The photograph above is of my basic range of colours set out on a palette manufactured by Michael Wilcox. Find out more about this magnificent palette here:

I have used this palette for over 30 years and worn one out in that time about 4-5 years ago- so they are a great investment. The heavy duty melamine cleans really well which for me is critical as I am a little OCD and could not tolerate messy or stained mixing in the paint wells: I want colour reliability and consistency without any unwanted form of contamination. I don’t use the layout of colour wells as suggested by Wilcox as I like to do things my way. The up-side of individuality is that you do use what becomes your own unique and recognisable palette.

I use about twenty-two basic colours whether I am painting a bird, landscape or human portrait. In cleaning the palette for this Blog, I have left four wells empty: there is a need now and then to add a unique colour or two to a painting and that’s when these wells do get used. Starting from the bottom and going anti-clockwise my basic palette comprises:

Cobalt Blue (W&N)

Ultramarine Blue (W&N) Indispensible.

Permanent Mauve (Windsor and Newton) The subtle lining in just about every cloud on a sunny day.

Permanent Crimson (W&N)

Scarlet (W&N)

Warm Sepia (Art Spectrum) – mix with Ultramarine Blue for “false black”

Burnt Umber (Graham)

Burnt Sienna Hue (Art Spectrum) Does amazing things when mixed with Permanent Mauve and Ultramarine Blue and drops of clean water on Arches Hot Pressed paper.

Raw Siena (W&N)

Yellow Ochre (W&N) Nice as a glazing colour

Cadmium Orange (W&N)

Cadmium Yellow (W&N)

Cadmium Lemon & Cadmium Lemon Pale (W&N)

Chromium Dioxide (DaVinci or W&N) perfect mix with appropriate blues and turquoises for Australian leaves.

Permanent Sap Green (W&N, Da Vinci, Grumbacher) I hunted around for a long time to find just which brands I liked.

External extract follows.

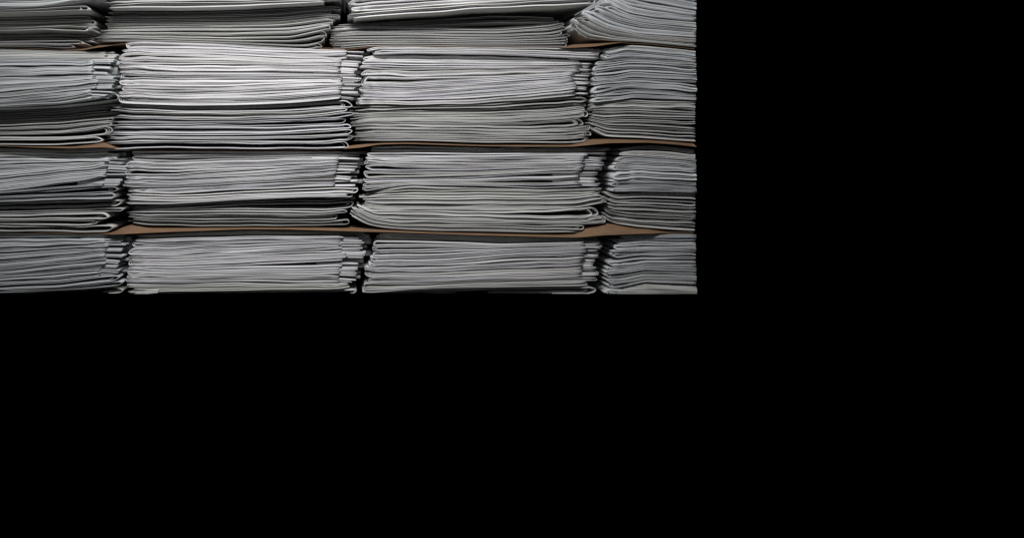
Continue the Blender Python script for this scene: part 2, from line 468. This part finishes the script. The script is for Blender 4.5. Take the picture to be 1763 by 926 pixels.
# second row, third stack
s = (2, 3)
seg(s, [(630, 84), (650, 80.5), (850, 82), (1018, 83)], [(625, 94), (700, 92), (850, 93.5), (1000, 100), (1038, 102)], 2, 'L', (630, 645), (1018, 1036), 1, M_PAPER, (20, 0.5))
seg(s, [(625, 95), (700, 93), (850, 95), (1000, 102)], [(621, 104), (700, 105), (850, 107), (1000, 108)], 1, 'L', 624, 1001, 12, G, 24)
seg(s, [(621, 104), (700, 105), (850, 107), (1000, 108)], [(612, 180), (700, 181), (800, 180), (900, 174), (991, 165)], 9, 'L', (623, 619, 620, 618, 613), (1000, 996, 985, 990, 991), 0, M_PAPER, (24, 28, 26), mids=[(0.3, [(618, 122), (700, 127), (850, 126), (990, 121)]), (0.6, [(614, 155), (700, 158), (850, 146), (983, 135)])])
seg(s, [(612, 181), (700, 182), (850, 178), (960, 168), (1018, 165)], [(612, 198), (700, 195), (850, 196), (960, 190), (1010, 184)], 2, 'R', (609, 611), (1019, 1012), (1, 12), G, loose=0.05)
seg(s, [(612, 198), (700, 195), (850, 196), (960, 190), (1010, 184)], [(620, 243), (700, 243), (850, 246.5), (985, 247), (1011, 245)], 6, 'R', (609, 608, 608, 613), (1010, 1013, 1018, 1022, 1011), (3, 1), G, loose=(0.05, -1))
# second row, fourth stack
s = (2, 4)
seg(s, [(1044, 82), (1080, 77), (1120, 79), (1200, 87)], [(1022, 178), (1090, 170), (1200, 174)], 10, 'L', (1045, 1040, 1028, 1024, 1022, 1021, 1022, 1025, 1022), 1200, (3, 0, 0, 1), C)
seg(s, [(1018, 178), (1040, 176), (1090, 171), (1200, 174)], [(1018, 222), (1046, 236), (1100, 238.5), (1200, 245)], 7, 'R', (1022, 1016, 1019), 1210, (3, 5, 5), G, loose=0.06)

# third row, first stack
s = (3, 1)
seg(s, [(-200, 255), (0, 255), (100, 257), (182, 256)], [(-200, 272), (0, 271), (100, 273), (182, 273)], 2, 'L', L0, 182, (16, 12), G, 24)
seg(s, [(-200, 272), (0, 271), (100, 273), (182, 273)], [(-200, 340), (0, 334), (60, 330), (178, 321)], 6, 'L', L0, (185, 179, 184, 174, 178), 0, C, (30, 36, 32), mids=[(0.4, [(-200, 308), (0, 302), (179, 286)]), (0.75, [(-200, 333), (0, 327), (175, 308)])])
seg(s, [(-200, 340), (0, 334), (60, 330), (178, 322), (200, 321)], [(-200, 352), (0, 350), (100, 345), (205, 343)], 2, 'R', L0, (200, 206), 1, C)
seg(s, [(-200, 352), (0, 350), (100, 345), (205, 343)], [(-200, 372), (0, 371), (100, 368), (208, 366)], 2, 'R', L0, (200, 210), (24, 12), G, loose=0.1)
seg(s, [(-200, 372), (0, 371), (100, 368), (208, 366)], [(-200, 399), (0, 399), (80, 399), (130, 401.5), (195, 400)], 3, 'R', L0, (186, 184, 194), 4, G)
# third row, second stack
s = (3, 2)
seg(s, [(225, 259), (300, 260), (420, 260), (585, 260)], [(219, 277), (300, 280), (420, 275), (585, 271)], 2, 'L', (226, 219), 586, (14, 9), G, (34, 30))
seg(s, [(219, 277), (300, 280), (420, 275), (585, 271)], [(213, 332), (297, 335), (350, 333), (420, 328), (500, 325), (580, 322)], 6, 'L', (217, 214, 212, 213, 218), (583, 581, 578, 580), 0, M_PAPER, (34, 34, 36), mids=[(0.42, [(212, 306), (300, 307), (420, 300), (583, 289)]), (0.7, [(213, 321), (300, 322), (420, 314), (583, 303)])])
seg(s, [(222, 333), (297, 336), (350, 334), (420, 329), (500, 326), (580, 323), (618, 324)], [(220, 353), (290, 353), (420, 345), (527, 341), (618, 340)], 2, 'R', 222, 616, 0, M_PAPER, pinch=False)
seg(s, [(220, 353), (290, 353), (420, 345), (527, 341), (618, 340)], [(222, 365), (420, 363), (560, 365), (612, 359)], 2, 'R', (222, 228), (612, 609), (15, 9), G, loose=0.1)
seg(s, [(222, 365), (420, 363), (560, 365), (612, 359)], [(220, 386), (250, 390), (350, 391.5), (420, 391), (500, 391.5), (604, 389)], 3, 'R', 219, (613, 600, 605), 2, G)
# third row, third stack
s = (3, 3)
seg(s, [(642, 252), (700, 250), (830, 254), (1015, 254)], [(636, 263), (700, 262), (830, 264), (1015, 263)], 1, 'L', 640, 1017, 13, G, 32)
seg(s, [(636, 263), (700, 262), (830, 264), (1015, 263)], [(627, 330), (660, 325), (705, 319), (830, 321), (930, 325), (1003, 322)], 8, 'L', (635, 631, 628, 627, 628, 627), (1013, 1009, 1004, 1000, 1003), 0, M_PAPER, (30, 34, 30), mids=[(0.35, [(629, 282), (700, 285), (830, 286), (1004, 281)]), (0.72, [(627, 313), (705, 311), (830, 307), (1000, 298)])])
seg(s, [(627, 330), (660, 325), (705, 320), (830, 322), (930, 326), (1035, 324)], [(630, 342), (660, 340), (700, 339), (760, 341), (830, 340), (930, 341), (1000, 338), (1035, 334)], 2, 'R', (632, 628), 1037, (3, 1), G, loose=-1)
seg(s, [(630, 342), (660, 340), (700, 339), (760, 341), (830, 340), (930, 341), (1000, 338), (1045, 331)], [(634, 360), (690, 362), (760, 362), (850, 363), (930, 362), (1000, 358), (1050, 348)], 2, 'R', (626, 618), (1040, 1051), 2, G, loose=-1)
seg(s, [(614, 352), (634, 360), (690, 362), (760, 362), (850, 363), (930, 362), (1000, 358), (1045, 352)], [(612, 362), (640, 379), (680, 385), (760, 386), (850, 385), (930, 388), (1000, 389), (1046, 385)], 2, 'R', (626, 613), (1035, 1047), 2, G, pinch=False)
seg(s, [(606, 356), (612, 364), (640, 380), (680, 386), (760, 387), (850, 386), (930, 389), (1012, 388)], [(604, 372), (630, 387), (662, 393), (700, 396), (760, 399), (850, 399.5), (930, 401), (1000, 401)], 2, 'R', (607, 606), (1012, 997), 1, G, pinch=False)
# third row, fourth stack
s = (3, 4)
seg(s, [(1068, 256), (1100, 251), (1130, 250), (1200, 257)], [(1066, 270), (1100, 268), (1200, 275)], 2, 'L', (1072, 1068), 1200, (9, 6), G)
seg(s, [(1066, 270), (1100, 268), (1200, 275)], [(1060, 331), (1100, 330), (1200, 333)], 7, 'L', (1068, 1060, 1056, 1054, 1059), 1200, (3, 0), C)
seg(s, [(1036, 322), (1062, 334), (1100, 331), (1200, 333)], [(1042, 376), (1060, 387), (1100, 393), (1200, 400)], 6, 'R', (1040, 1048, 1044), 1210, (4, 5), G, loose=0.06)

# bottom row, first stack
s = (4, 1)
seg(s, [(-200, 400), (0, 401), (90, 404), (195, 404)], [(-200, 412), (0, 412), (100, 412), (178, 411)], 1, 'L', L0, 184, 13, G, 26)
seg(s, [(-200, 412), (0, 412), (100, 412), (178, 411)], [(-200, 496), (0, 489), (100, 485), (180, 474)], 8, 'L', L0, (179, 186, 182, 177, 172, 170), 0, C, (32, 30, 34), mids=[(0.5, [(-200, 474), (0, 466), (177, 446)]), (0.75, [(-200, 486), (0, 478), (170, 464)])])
seg(s, [(-200, 496), (0, 489), (100, 485), (180, 475), (210, 472)], [(-200, 508), (0, 505), (100, 501), (209, 493)], 2, 'R', L0, (198, 211), 1, C)
seg(s, [(-200, 508), (0, 505), (100, 501), (209, 493)], [(-200, 518), (0, 516), (205, 508)], 1, 'R', L0, 208, 6, G)
# bottom row, second stack
s = (4, 2)
seg(s, [(230, 405), (300, 402), (420, 397.5), (600, 400)], [(228, 412), (300, 410), (420, 406), (594, 406)], 1, 'L', 232, 596, 12, G, 34)
seg(s, [(228, 412), (300, 410), (420, 406), (594, 406)], [(217, 487), (300, 488), (400, 485), (500, 487), (583, 487)], 9, 'L', (230, 224, 217, 218, 220, 216, 217), (592, 587, 583, 596, 583, 585, 583), 0, M_PAPER, (38, 38, 30, 28), mids=[(0.3, [(220, 436), (300, 436), (420, 431), (590, 425)]), (0.62, [(217, 462), (300, 463), (420, 459), (583, 451)])])
seg(s, [(222, 489), (300, 489), (400, 486), (500, 488), (600, 487)], [(219, 506), (240, 504), (300, 503), (400, 501), (560, 499), (600, 497)], 2, 'R', (226, 221), (600, 599), 0, G, pinch=False)
seg(s, [(219, 506), (300, 503), (400, 501), (560, 499), (610, 497)], [(219, 518), (600, 511), (620, 511)], 1, 'R', 222, 616, 4, G)
# bottom row, third stack
s = (4, 3)
seg(s, [(642, 403), (760, 405), (850, 408.5), (992, 410), (1012, 409)], [(645, 414), (760, 416), (860, 420), (1012, 417)], 1, 'L', 648, 1012, (11), G, 26)
seg(s, [(645, 414), (760, 416), (860, 420), (1012, 417)], [(628, 487), (760, 486), (860, 481), (1004, 477)], 8, 'L', (644, 640, 642, 638, 629, 628, 635), (1012, 1006, 1012, 1000, 1000, 1004), 0, M_PAPER, (26, 26, 34), mids=[(0.4, [(639, 445), (721, 443), (830, 436), (900, 430), (1010, 427)]), (0.7, [(628, 464), (760, 463), (860, 457), (1000, 451)])])
seg(s, [(628, 488), (760, 487), (860, 482), (1004, 478), (1029, 479)], [(625, 503), (640, 504), (700, 499), (830, 495), (1000, 492), (1029, 491)], 2, 'R', (632, 626), (1029, 1028), 0, G, pinch=False)
seg(s, [(625, 504), (700, 499.5), (830, 495.5), (1029, 492)], [(640, 514), (1029, 510)], 1, 'R', 640, 1028, 2, G)
# bottom row, fourth stack
s = (4, 4)
seg(s, [(1080, 404), (1110, 404), (1200, 404)], [(1046, 500), (1080, 494), (1111, 487), (1200, 491)], 11, 'L', (1080, 1064, 1058, 1055, 1050, 1046, 1048, 1045, 1047), 1200, (3, 0), C)
seg(s, [(1042, 502), (1080, 495), (1111, 488), (1200, 492)], [(1042, 508), (1200, 512)], 1, 'L', 1044, 1200, 1, C)

def folded_corner(root, rows, mat):
    """a dog-eared page: rows of (x, y, depth) points, a thin curved sheet"""
    m = len(rows[0]); n = len(rows)
    P = np.array(rows, float)
    A = np.stack([np.minimum(P[..., 0] * 0.001 - 0.6, XMAX), P[..., 2] * 0.001, np.maximum(0.253 - P[..., 1] * 0.001, ZMIN)], -1)
    B = A + np.array([0, 0.0006, 0.0])
    V = np.concatenate([A.reshape(-1, 3), B.reshape(-1, 3)]) - np.array(root.location)
    F = []
    for i in range(n - 1):
        for j in range(m - 1):
            a = i * m + j
            F.append((a, a + m, a + m + 1, a + 1))
            F.append((a + n * m, a + 1 + n * m, a + m + 1 + n * m, a + m + n * m))
    rim = [i * m for i in range(n)] + [(n - 1) * m + j for j in range(1, m)] + [i * m + m - 1 for i in range(n - 2, -1, -1)] + list(range(m - 2, 0, -1))
    for q in range(len(rim)):
        a, b = rim[q], rim[(q + 1) % len(rim)]
        F.append((a, b, b + n * m, a + n * m))
    me = bpy.data.meshes.new('folded_corner')
    me.from_pydata(V.tolist(), [], F)
    uvl = me.uv_layers.new(name='pages')
    for lp in me.loops:
        v = me.vertices[lp.vertex_index].co
        uvl.data[lp.index].uv = (v.x * 10, v.z * 300)
    me.materials.append(mat)
    o = bpy.data.objects.new('folded_corner', me)
    col.objects.link(o); o.parent = root
    return o


def paper_at(stack, py):
    return min((it[0] for it in STACKS[stack]), key=lambda o: abs(o.location.z - Z(py)))


folded_corner(paper_at((4, 4), 505), [[(1076, 497, 1), (1111, 489, 0.6), (1150, 491, 0.6), (1200, 496, 0.6)], [(1066, 501, 0.6), (1112, 496, -0.6), (1150, 497, -1.2), (1200, 501, -0.4)], [(1060, 507, 1), (1112, 507, -0.2), (1150, 507, 1.6), (1200, 507, 0.6)]], M_SHADED)
folded_corner(paper_at((4, 2), 500), [[(230, 506, 2), (248, 500, 0.6), (274, 498, 1)], [(232, 507, 1.6), (250, 504, 0), (272, 501, 0.6)], [(236, 508, 1.5), (252, 508, 0), (272, 504, 0.4)]], M_SHADED)

# ------------------------------------------------------------------ labels
ROWN = {1: 'top', 2: 'second', 3: 'third', 4: 'bottom'}
COLN = {1: 'first', 2: 'second', 3: 'third', 4: 'fourth'}
for (r, c), items in STACKS.items():
    n = len(items)
    for k, (o, side, rec, mat) in enumerate(items):
        if k == 0: pos = 'topmost'
        elif k == n - 1: pos = 'lowest'
        elif k < n / 2: pos = ORD[k] + ' from top'
        else: pos = ORD[n - 1 - k] + ' from bottom'
        look = 'shadowed' if rec > 8 else ('pale' if mat in (None, M_PAPER, M_LIT) else 'dim')
        how = 'folded at its right end' if side == 'R' else 'folded at its left end'
        if c == 1 and side == 'L': how = 'with cut right end'
        if c == 4 and side == 'R': how = 'open at left'
        o['label'] = f"{look} newspaper {how}, {pos} in {ROWN[r]} row's {COLN[c]} stack"
        o['category'] = 'newspaper'
        o['group'] = f"newspapers in the {COLN[c]} stack of the {ROWN[r]} row"
print('newspapers', sum(len(v) for v in STACKS.values()))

Olive Green (W&N, Smith, and others are mostly OK)

Australian Dark Leaf Green (Art Spectrum) Magnificent for watery washes as it provides a granular finish when clean drops of water are added as wsell as some other colours Very suitable for finishing mosses and other plants of the deep dark places under an old stump- if you get my drift.

Turquoise (W&N)

Turquoise Light (W&N) these two colours may be a surprise but these colours often occur in Australian Parrots.

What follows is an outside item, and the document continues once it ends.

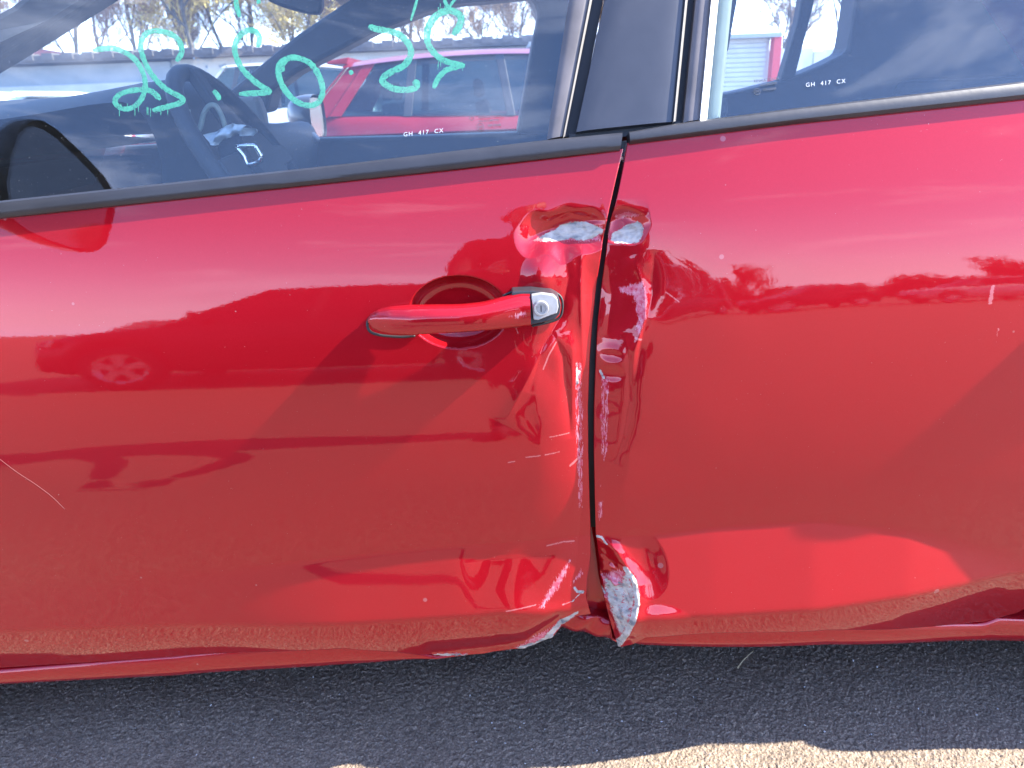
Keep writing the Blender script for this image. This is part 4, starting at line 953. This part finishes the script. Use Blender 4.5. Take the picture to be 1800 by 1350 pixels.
# ------------------------------------------------------------------ other cars
def make_car(name, label, col, loc, rz, L_=4.0, W_=1.74, H_=1.46, group=None, belt=0.93, hood=0.92, rear='hatch', metal=0.3, rough=0.35, cat='car', wsx=(-0.95, -0.22), van=False, glass=None):
    glass = glass or GLASS_B
    e = empty(name, loc, rz); tag(e, label, cat, group)
    pm = simple('paint_' + name, col, rough, metal, 0.3, spec=0.25)
    hl = L_ / 2; fx_, rx_ = -hl + 0.80, hl - 0.72
    x = np.linspace(-hl, hl, 64); wr = 0.36
    def ztop(xx):
        front = np.interp(xx, [-hl, -hl + 0.05, -hl + 0.35, wsx[0], 0, hl - 0.30, hl - 0.06, hl], [0.55, 0.72, hood - 0.12, hood, belt, belt + 0.05, belt - 0.02, 0.60])
        return front
    zb_ = np.full(x.shape, 0.22); zb_ = np.where(x < -hl + 0.3, 0.26, zb_)
    for cx in (fx_, rx_):
        a = np.clip(wr ** 2 - (x - cx) ** 2, 0, None); zb_ = np.maximum(zb_, np.where(a > 0, 0.32 + np.sqrt(a), 0))
    wd = W_ / 2 * np.interp(x, [-hl, -hl + 0.12, -hl + 0.5, 0, hl - 0.45, hl - 0.10, hl], [0.62, 0.84, 0.97, 1.0, 0.97, 0.88, 0.70])
    zt_ = ztop(x); rws = []
    sec_ = [(-0.0, 0.0, 1), (0.80, 0.0, 1), (0.95, 0.06, 1), (1.0, 0.30, 1), (1.0, 0.55, 1), (0.975, 0.80, 1), (0.93, 0.95, 1), (0.86, 1.0, 1), (0.0, 1.02, 1)]
    full = [(-a, b) for a, b, _ in sec_[::-1]] [:-1] + [(a, b) for a, b, _ in sec_]
    P_ = np.zeros((len(full), len(x), 3))
    for k, (a, b) in enumerate(full): P_[k, :, 0] = x; P_[k, :, 1] = a * wd; P_[k, :, 2] = zb_ + (zt_ - zb_) * b
    grid_obj('body', P_, pm, e, flip=True)
    # greenhouse
    if van: xb = [wsx[0], -0.2, 0.6, hl - 0.25, hl - 0.05]; xr = [wsx[1], 0.0, 0.6, hl - 0.25, hl - 0.12]
    else:
        xb = [wsx[0], 0.12, 0.98, hl - 0.42, hl - 0.12]; xr = [wsx[1], 0.20, 0.92, hl - 0.72, hl - 0.52]
        if rear == 'saloon': xb = [wsx[0], 0.12, 0.95, 1.35, 1.62]; xr = [wsx[1], 0.20, 0.80, 0.98, 1.10]
    rz_ = lambda xx: H_ - 0.05 * ((xx - 0.35) / 1.0) ** 2
    pil = 0.045
    for s in (-1, 1):
        wy = lambda xx: s * W_ / 2 * 0.90; ry = lambda xx: s * W_ / 2 * 0.70
        def B_(xx): return np.array((xx, wy(xx), float(ztop(np.array(xx))) - 0.01))
        def T_(xx): return np.array((xx, ry(xx), rz_(xx) - 0.05))
        for i in range(len(xb)):
            w0 = 0.05 if i in (0,) else (0.07 if i < len(xb) - 1 else 0.02)
            if i == len(xb) - 2: w0 = 0.10
            slab('pillar', [B_(xb[i] - w0 / 2), B_(xb[i] + w0 / 2), T_(xr[i] + w0 / 2), T_(xr[i] - w0 / 2)], 0.035, pm if i not in (1, 2) else BLACK, e, (0, -s, 0), 0.004)
        for i in range(len(xb) - 1):
            a = 0.03; k = np.array((0, -s * 0.012, 0))
            q_ = (i == len(xb) - 2 and rear == 'hatch' and not van)
            slab('rear_quarter' if q_ else 'side_window', [B_(xb[i] + a) + k, B_(xb[i + 1] - a) + k, T_(xr[i + 1] - a) + k, T_(xr[i] + a) + k], 0.005, pm if q_ else glass, e, (0, -s, 0))
    ry = W_ / 2 * 0.70; xx = np.linspace(xr[0] - 0.03, xr[-1] + 0.03, 18); yy = np.linspace(-1, 1, 13)
    P_ = np.array([[(a, b * ry * 1.03, rz_(a) - 0.055 + 0.06 * (1 - abs(b) ** 3.0)) for a in xx] for b in yy])
    grid_obj('roof', P_, pm, e)
    for nm, i in (('windscreen', 0), ('rear_window', -1)):
        b = xb[i]; r_ = xr[i]; zb0 = float(ztop(np.array(b))) + 0.005
        P_ = np.array([[(b + (r_ - b) * s_ + (-1 if i == 0 else 1) * 0.07 * (1 - t_ * t_) * (1 - 0.5 * s_), t_ * W_ / 2 * (0.89 - 0.20 * s_), zb0 + (rz_(r_) - 0.05 - zb0) * s_) for t_ in np.linspace(-1, 1, 12)] for s_ in np.linspace(0, 1, 6)])
        grid_obj(nm, P_, glass, e)
    if rear == 'hatch':
        slab('spoiler', [(xr[-1] + 0.0, -ry * 0.95, H_ - 0.09), (xr[-1] + 0.16, -ry * 0.9, H_ - 0.085), (xr[-1] + 0.16, -ry * 0.9, H_ - 0.06), (xr[-1] - 0.02, -ry * 0.95, H_ - 0.035)], 2 * ry * 0.92, pm, e, (0, 1, 0), 0.006)
    for s in (-1, 1):
        slab('headlight', [(-hl + 0.10, s * W_ / 2 * 0.55, 0.62), (-hl + 0.30, s * W_ / 2 * 0.93, 0.66), (-hl + 0.34, s * W_ / 2 * 0.92, 0.75), (-hl + 0.12, s * W_ / 2 * 0.6, 0.72)], 0.05, ALLOY, e, (-1, 0, 0), 0.006)
        slab('tail_light', [(hl - 0.10, s * W_ / 2 * 0.60, 0.70), (hl - 0.14, s * W_ / 2 * 0.93, 0.72), (hl - 0.16, s * W_ / 2 * 0.92, 0.92), (hl - 0.10, s * W_ / 2 * 0.75, 0.92)], 0.05, simple('tail_red', (0.4, 0.01, 0.01), 0.2, coat=1), e, (1, 0, 0), 0.006)
        slab('door_mirror', [(wsx[0] + 0.30, s * W_ / 2 * 1.0, 0.97), (wsx[0] + 0.36, s * W_ / 2 * 1.13, 0.97), (wsx[0] + 0.36, s * W_ / 2 * 1.13, 1.08), (wsx[0] + 0.30, s * W_ / 2 * 1.0, 1.10)], 0.08, pm, e, (-1, 0, 0), 0.015)
    for cx in (fx_, rx_):
        for s in (-1, 1): wheel((cx, s * (W_ / 2 - 0.11), 0.315), parent=e, side=s)
    for yy_ in (-0.36, 0.36):
        for xx_ in (0.15, 0.95):
            st = empty('seat'); st.parent = e
            slab('backrest', [(xx_, yy_ - 0.22, 0.5), (xx_ + 0.14, yy_ - 0.22, 0.5), (xx_ + 0.28, yy_ - 0.22, 1.08), (xx_ + 0.18, yy_ - 0.22, 1.1)], 0.44, DARKFAB, st, (0, 1, 0), 0.03)
            slab('headrest', [(xx_ + 0.20, yy_ - 0.11, 1.12), (xx_ + 0.28, yy_ - 0.11, 1.11), (xx_ + 0.29, yy_ - 0.11, 1.26), (xx_ + 0.22, yy_ - 0.11, 1.27)], 0.22, DARKFAB, st, (0, 1, 0), 0.03)
    return e
make_car('red_hatchback', 'red hatchback parked beyond the car, seen through its front side windows', (0.20, 0.005, 0.012), (0.2, 6.3, 0), math.pi, 4.0, 1.72, 1.50, belt=0.97)
make_car('white_car', 'white car at the left edge, only its bright roof end showing over the dashboard', (0.8, 0.8, 0.8), (-6.2, 7.2, 0), 0.0, 4.2, 1.74, 1.36, metal=0, belt=0.9)
make_car('silver_van', 'pale silver van standing behind the red hatchback', (0.55, 0.58, 0.62), (-4.2, 12.5, 0), 0.05, 4.4, 1.85, 1.75, metal=0.5, belt=1.05, van=True, cat='van')
make_car('white_estate', 'white car low behind the rear side window beside the shutter', (0.8, 0.8, 0.8), (7.4, 13.5, 0), math.pi, 4.3, 1.78, 1.42, metal=0)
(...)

Cerulean Blue (Daniel Smith or W&N)- Take care when painting a plain blue sky as you can encounter a fast drying paint if not careful which leads to a streaky image which can be off putting.

Titanium White (only W&N) Critically important for nature work. Seldom used as a straight “colour” but more to give a colour some density or opacity. A common use is when I finish the feather vein and the barbs using different base colours. The reason I avoid using it straight is because you can end up with an unwanted contrasting textural tone with other colours- not a good look.

Lamp Black (only W&N) A most versatile “colour” that I have always relied on to deliver true black when I need it. The wing of Black Cockatoos are multi-layered- Ulramarine Blue; some Purple, Warm Sepia all individually mixed with Lamp Black to varying degrees- then detail finishing with the addition of Titanium White to suit each predominant colour.

Other colours that I encounter include: Indigo; Thalo Blue; Luminescent colours from Daniel Smith (excellent and you can mix other colours as per normal to shift the colour a bit) Rose Pink; Cobalt Blue Deep and whatever crops up from time to time. Lightfastness is the most significant issue with watercolour paints and those I use are determined under strict testing to be colour fast.

I hope this helps you in choosing your own range of colours.